14.6 La guerra contro la Persia
Ristabilita in tutta la Grecia l'obbedienza ai suoi voleri, il giovane Alessandro riprese il progetto del padre: nella primavera del 334 a. C., con un esercito sceltissimo ma poco numeroso (appena trentamila fanti e cinquemila cavalieri), varcò l'Ellesponto e attaccò l'impero persiano.
Questo, sotto i colpi dell'audace conquistatore si rivelò un colosso dai piedi d'argilla: i suoi eserciti, antiquati d'armamento e composti di soldati non sempre fedeli, furono ripetutamente battuti. Con la battaglia del fiume Granico, Alessandro liberò i Greci della Ionia e si assicurò il possesso dell'Asia Minore; poi, nella primavera successiva, sgominò nella pianura di Isso l'esercito nemico. Lo stesso re, Dario III, riuscì a stento a sottrarsi alla cattura, abbandonando nelle mani del vincitore l'intera sua famiglia.
Alessandro si diresse quindi verso sud e ultimò la conquista della Siria, domò i Fenici, asserragliati in Tiro, entrò in Gerusalemme e proseguì poi verso l'Egitto. Qui fu accolto come un liberatore; nell'oasi di Ammone il gran sacerdote del tempio lo proclamò figlio del dio; alla foce del Nilo fondò Alessandria, la città che era destinata a diventare il più fiorente porto del Mediterraneo e il massimo centro della civiltà ellenistica.
Scrive a questo riguardo Diodoro Siculo:
"Mentre si trovava in Egitto Alessandro volle edificare una grande città; scelta la località adatta tra la palude e il mare, diede ordine ai suoi ministri di incominciare l'opera. Dopo averne in persona determinato il terreno e stabilito il tracciato delle strade, decise di chiamarla col suo nome: Alessandria. La città sorse in una posizione opportunissima, presso il vicino porto del Faro e nel costruirla si ebbe cura di disporre le strade in modo che i venti del vastissimo mare, prendendole d'infilata, rinfrescassero l'aria e procurassero agli abitanti temperatura mite ed aria salubre. L'ampio circuito delle mura rendeva la città vasta e sicura ad un tempo, poiché il lago da una parte e il mare dall'altra lasciavano soltanto due angusti accessi dalla terraferma, molto facili da custodire.
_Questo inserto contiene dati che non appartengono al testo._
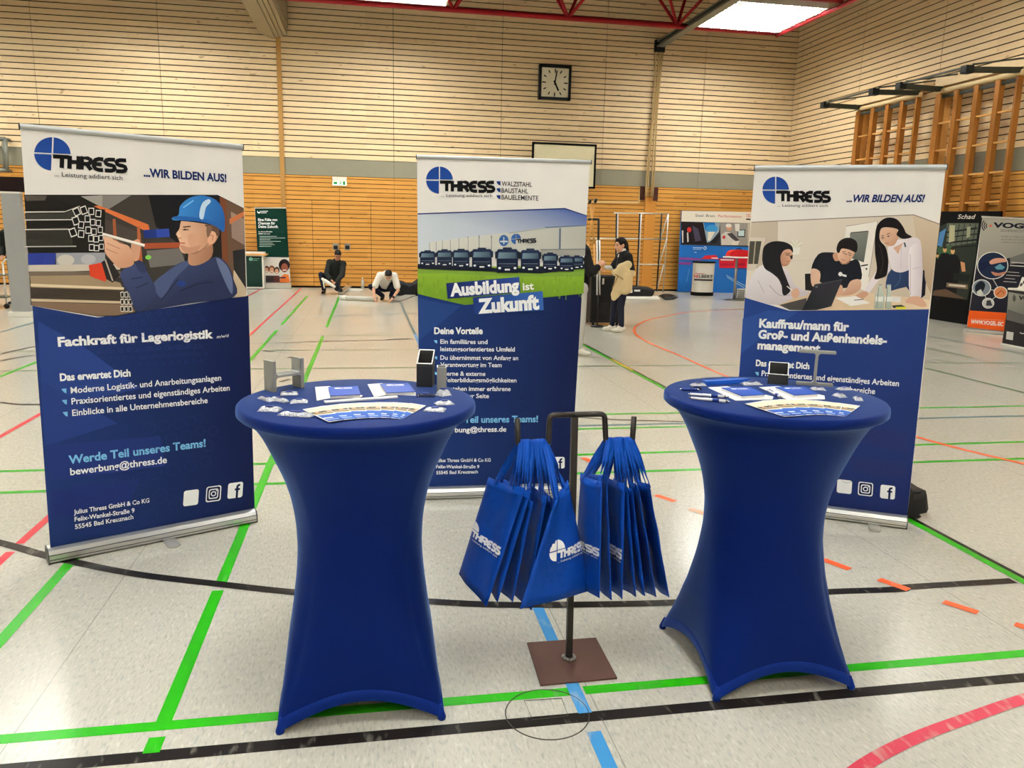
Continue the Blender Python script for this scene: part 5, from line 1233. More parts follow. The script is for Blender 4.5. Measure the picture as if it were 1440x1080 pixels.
# clock
cpt = at_y(780, 116.5, WY - .10); hs = .46
t = thing('wall_clock', 'square white wall clock with dark frame and black hour marks high on the back wall', 'clock', (cpt.x, WY - .03, cpt.z))
m_ = MB(); 
for sx, sz, w_, h_ in ((0, 1, 2 * hs, .07), (0, -1, 2 * hs, .07), (1, 0, .07, 2 * hs), (-1, 0, .07, 2 * hs)): m_.box((cpt.x + sx * (hs - .035), WY - .10, cpt.z + sz * (hs - .035)), (w_, .14, h_))
m_.build('frame', dark_metal, t)
m_ = MB(); m_.box((cpt.x, WY - .09, cpt.z), (2 * hs - .1, .08, 2 * hs - .1)); face = m_.build('clock_face', clock_face, t)
for k in range(12):
    a = math.pi / 6 * k; r0, r1 = .36 - (.10 if k % 3 == 0 else .07), .37
    m_ = MB(); m_.bar((cpt.x + r0 * math.sin(a), WY - .132, cpt.z + r0 * math.cos(a)), (cpt.x + r1 * math.sin(a), WY - .132, cpt.z + r1 * math.cos(a)), .03, .004, up=(0, 1, 0)); m_.build('hour_mark', black_matte, face)
for nm, a, l, w_ in (('minute_hand', .16, .33, .032), ('hour_hand', 2.68, .24, .045)):
    m_ = MB(); m_.bar((cpt.x - .06 * math.sin(a), WY - .140, cpt.z - .06 * math.cos(a)), (cpt.x + l * math.sin(a), WY - .140, cpt.z + l * math.cos(a)), w_, .006, up=(0, 1, 0)); m_.build(nm, black_matte, t)
# basketball board seen over the centre banner
b0, b1_ = at_y(749, 200, WY - .35), at_y(836, 265, WY - .35)
t = thing('basketball_board', 'pale backboard with black edge on the back wall, half hidden by the centre banner', 'backboard', ((b0.x + b1_.x) / 2, WY - .35, b1_.z))
m_ = MB(); m_.lohi((b0.x, WY - .36, b1_.z), (b1_.x, WY - .33, b0.z)); m_.build('board', mat('board_cream', (222, 214, 178), .5), t)
m_ = MB(); e = .045
for lo_, hi_ in (((b0.x - .01, WY - .375, b0.z - e), (b1_.x + .01, WY - .32, b0.z + .01)), ((b0.x - .01, WY - .375, b1_.z - .01), (b1_.x + .01, WY - .32, b1_.z + e)), ((b0.x - .01, WY - .375, b1_.z), (b0.x + e, WY - .32, b0.z)), ((b1_.x - e, WY - .375, b1_.z), (b1_.x + .01, WY - .32, b0.z))): m_.lohi(lo_, hi_)
m_.build('edge_frame', black_matte, t)
for x in (b0.x + .5, b1_.x - .5):
    m_ = MB(); m_.lohi((x - .04, WY - .33, b1_.z + .3), (x + .04, WY - .03, b1_.z + .4)); m_.build('wall_bracket', dark_metal, t)
# emergency exit sign
p = at_y(477.5, 254, WY - .1)
t = thing('exit_sign', 'small lit green and white emergency exit sign above the double door', 'exit sign', (p.x, WY - .03, p.z))
m_ = MB(); m_.lohi((p.x - .19, WY - .12, p.z - .02), (p.x + .19, WY - .03, p.z + .10)); m_.build('lamp_housing', white_paint, t)
m_ = MB(); m_.lohi((p.x - .19, WY - .09, p.z - .13), (p.x + .19, WY - .07, p.z - .0)); pn = m_.build('sign_panel', emit_mat('exit_glow', (.62, .95, .55), .9), t)
A = Art((p.x, WY - .09, p.z - .065), (1, 0, 0), (0, 0, 1), (0, -1, 0)); G = (20, 130, 70)
A.polyc([(-.16, .03), (-.10, .03), (-.10, .045), (-.05, 0), (-.10, -.045), (-.10, -.03), (-.16, -.03)], G); A.disc((.035, .032), .015, G, 10); A.linec([(.03, .015), (.02, -.01), (-.01, -.045)], .008, G); A.linec([(.02, -.01), (.05, -.045)], .008, G); A.linec([(-.01, .005), (.03, .015), (.06, -.005)], .007, G); A.polyc([(.09, -.05), (.15, -.05), (.15, .05), (.09, .05)], G)
A.build('sign_pictogram', pn)
# cream line rectangle and dark blocks beside the wall post
m_ = MB()
q = [at_y(*c, WY - .03) for c in ((700, 283), (899, 284.5), (900.5, 264), (700, 258))]
for a, b in zip(q[:2], q[1:3]): m_.bar((a.x, WY - .032, a.z), (b.x, WY - .032, b.z), .05, .012, up=(0, 1, 0))
o = struct(m_.build('trim_1', mat('trim_cream', (220, 196, 140), .5)))
for i, (u, v) in enumerate(((903.5, 270.5), (921.5, 272))):
    p = at_y(u, v, WY - .05); m_ = MB(); m_.lohi((p.x - .07, WY - .09, p.z - .22), (p.x + .07, WY - .029, p.z + .17)); tag(m_.build('hook_block', mat('block_brown', (62, 26, 18), .6)), 'dark brown wooden block on the wall, %s of the hanging cords' % ('left' if i == 0 else 'right'), 'block')
# grey tube frame on the wall at the left edge
t = thing('tube_frame', 'grey steel tube frame fixed to the wall at the left edge of the picture', 'wall frame', at_y(3, 240, WY - .1), None)
P = [at_y(*c, WY - .25) for c in ((-40, 193), (7.5, 195.5), (9.8, 239.5), (-40, 238))]
for a, b in zip(P, P[1:]):
    m_ = MB(); m_.tube([a, b], .05, 8); m_.build('tube', galv, t)
a, b = at_y(4, 196, WY - .25), at_y(6, 239, WY - .25); m_ = MB(); m_.tube([a, b], .03, 8); m_.build('tube', galv, t)
for c in (P[1], P[2]):
    m_ = MB(); m_.tube([c, Vector((c.x, WY - .02, c.z))], .04, 8); m_.build('tube', galv, t)

# ------------------------------------------------------------------ climbing frames on the right wall
post_wood = mat('climbing_wood', (150, 96, 38), .45, var=.12, stretch=(5, 5, .6), vscale=4)
rung_wood = mat('rung_wood', (214, 160, 92), .45, var=.1)
roller = mat('roller_cream', (222, 196, 150), .5)
arm_metal = mat('arm_green_grey', (58, 60, 52), .5, .4)
PXF = WX - .28
def climbing_frame(posts_px, top_px, label, tips):
    ys = [at_x(*p, PXF).y for p in posts_px]; ztop = at_x(*top_px, PXF).z
    t = thing('climbing_frame', label, 'climbing frame', (PXF, sum(ys) / len(ys), 0), 'wooden climbing frames on the right wall')
    for i, y in enumerate(ys):
        w_ = (.16, .12, .12, .12, .055)[i]
        m_ = MB(); m_.lohi((PXF - .06, y - w_ / 2, .05), (PXF + .06, y + w_ / 2, ztop)); m_.build('post', post_wood, t)
    m_ = MB(); m_.lohi((PXF + .06, ys[0] - .05, .05), (WX - .028, ys[0] + .19, ztop + .35)); m_.build('side_board', rung_wood, t)
    z = ztop - .62
    for k in range(8):
        for a, b in zip(ys, ys[1:]):
            m_ = MB(); m_.lohi((PXF - .035, b, z - .016), (PXF + .035, a, z + .016)); m_.build('rung', rung_wood, t)
        z -= .575
    m_ = MB(); m_.tube([(PXF, ys[0] + .06, ztop + .06), (PXF, ys[-1] - .06, ztop + .06)], .055, 10); m_.build('top_roller', roller, t)
    m_ = MB(); m_.lohi((PXF - .03, ys[-1], ztop - .10), (PXF + .02, ys[0], ztop - .03)); m_.build('shade_bar', arm_metal, t)  # dark bar standing in for the shade below the roller
    m_ = MB(); m_.lohi((PXF - .02, ys[-1] - .12, ztop + .16), (WX - .028, ys[0] + .19, ztop + .36)); m_.build('head_board', pale_boards_side, t)
    T = []
    for i, (y, tip) in enumerate(zip((ys[0], ys[-1]), tips)):
        root = Vector((PXF, y, ztop + .10)); q = at_y(*tip, y); T.append(q)
        m_ = MB(); m_.bar(root, q, .10, .10); a = m_.build('swing_arm', arm_metal, t)
        m_ = MB(); m_.box(q, (.16, .16, .14)); m_.build('arm_joint', dark_metal, a)
        m_ = MB(); m_.bar(q + Vector((.1, 0, .1)), Vector((WX - .03, y - .6, q.z + .25)), .03); m_.build('guide_rod', arm_metal, a)
    d = (T[1] - T[0]); m_ = MB()
    m_.bar(T[0] + Vector((0, 0, .05)), T[1] + Vector((0, 0, .05)), .035); m_.build('outer_rail', arm_metal, t)
climbing_frame([(1208.6, 165), (1228.7, 165), (1248.8, 165), (1268.8, 165), (1289, 165)], (1226, 153), 'left wooden climbing frame with five posts on the right wall, nearer the corner', ((1160, 148), (1229, 129.5)))
climbing_frame([(1322, 141.7), (1346.7, 141.7), (1374, 141.7), (1403.4, 141.7), (1430, 141.7)], (1338, 129), 'right wooden climbing frame with five posts on the right wall, nearer the right edge', ((1267, 121), (1360, 98)))

# ================================================================== OTHER STANDS AT THE BACK OF THE HALL
dark_green = mat('dark_green', (8, 42, 33), .5)
# green roll-up and counter
gA, gB = at_z(363, 399), at_z(408.6, 398.8)
gy = 22.45
def flat_banner(name, label, cat, quad, o, n, thick=.01, group=None, base=True, film=film_white, mats=None):
    P = [at_plane(*q, o, n) for q in quad]; ux = (P[2] - P[3]); ux.z = 0; ux.normalize(); bot = (P[2] + P[3]) / 2
    t = thing(name, label, cat, (bot.x, bot.y, 0), group)
    m_ = MB(); m_.add(P + [p - n * thick for p in P], [(3, 2, 1, 0), (4, 5, 6, 7), (0, 1, 5, 4), (1, 2, 6, 5), (2, 3, 7, 6), (3, 0, 4, 7)]); pn = m_.build('panel', film, t)
    if base:
        m_ = MB(); zt = max(.05, min(P[2].z, P[3].z)); L = (P[2] - P[3]).length + .04
        m_.box((bot.x, bot.y, zt / 2 + .002), (L, .16, zt), (ux, ux.cross(ZV), ZV)); m_.build('cassette', alu, t, bevel=.008)
        m_ = MB(); m_.bar(P[0] - ux * .01, P[1] + ux * .01, .03, .03); m_.build('top_rail', alu, t)
        c = bot - n * .05; m_ = MB(); m_.tube([(c.x, c.y, .05), (c.x, c.y, P[0].z - .02)], .012, 8); m_.build('support_pole', alu, t)
    return t, pn, P, ux
CG = crop(330, 260, 5.3333); nY = Vector((0, -1, 0))
t, pn, P, ux = flat_banner('roll_up_banner', 'dark green roll-up banner with a photo of laughing young people at its foot', 'banner', [CG(q) for q in ((150, 173), (385, 173), (418, 733), (186, 735))], Vector((0, gy, 0)), nY)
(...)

La città aveva la forma di una clamide, tagliata in due dalla piazza, ed era grande e mirabilmente elegante. Da una porta all'altra era lunga quaranta stadi; la larghezza era di cento piedi ed era tutta ornata di case e di templi di magnifica architettura.
Inoltre, Alessandro ordinò di costruirvi una vasta reggia, che riuscì magnificentissima in ogni sua parte e che poi i re d'Egitto, che succedettero ad Alessandro, fino all'età nostra, ampliarono in modo molto sontuoso. Con l'andar del tempo, tanto Alessandria si ingrandì sotto ogni rispetto, che molti la collocarono tra le prime città del mondo. Ed invero per grandezza, eleganza e ricchezza e, ancora per i comodi tutti della vita, essa è superiore alle altre, come lo è per numero di abitanti. Quando noi andammo in Egitto ci fu riferito da chi tiene i registri pubblici, che essa contava più di trecentomila persone libere e che il re d'Egitto ne trae una rendita di oltre seimila talenti."
Dall'Egitto Alessandro si volse di nuovo verso l'Asia per chiudere la partita col vacillante impero persiano.